S’agissant des investissements, le marché a été un peu plus attentiste ces derniers mois. Le deal flow a été moins vigoureux sur le premier semestre en France à cause du ralentissement des opérations de transmission, pour des questions d’environnement conjoncturel et d’aléa fiscal. L’Italie est quant à elle dynamique, tout comme la Belgique et l’Allemagne.
Vous avez récemment publié un article dans La Tribune dans lequel vous évoquez un « basculement d’époque » et appelant à ce que la souveraineté économique européenne devienne « un projet d’investissement structurant fondé sur des secteurs critiques ». Quel rôle peut jouer le capital investissement dans ce cadre ?
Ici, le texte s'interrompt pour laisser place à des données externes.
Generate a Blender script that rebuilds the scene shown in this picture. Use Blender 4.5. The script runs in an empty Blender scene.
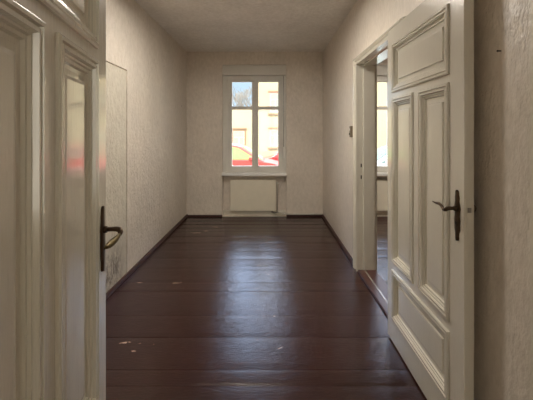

Pour soutenir la souveraineté, il relève de la responsabilité des acteurs du capital investissement d’accompagner la croissance et la transformation des entreprises de notre pays pour en faire des champions européens, notamment dans l’industrie. Ce secteur représente une part croissante du financement par le private equity. Concernant Siparex, 40 % de nos actifs relèvent du secteur de l’industrie et des services associés, ce qui représente le double des autres acteurs de la profession. Cela s’explique sans doute par notre histoire et notre ADN.
Je suis également très fier que Siparex ait un fonds dédié au nucléaire pour investir dans l’excellence française avec le support de toute la filière de l’industrie nucléaire (et EDF en premier lieu), que ce soient de petits acteurs sous-traitants ou de plus grands. Notre rôle est aussi de rapprocher les entreprises du secteur pour leur donner une approche européenne et leur permettre de devenir des références. Toute une génération de dirigeants a l’ambition de sortir des frontières hexagonales, de voir plus loin. Et Siparex constitue cet accélérateur de croissance pour les accompagner à devenir des champions européens.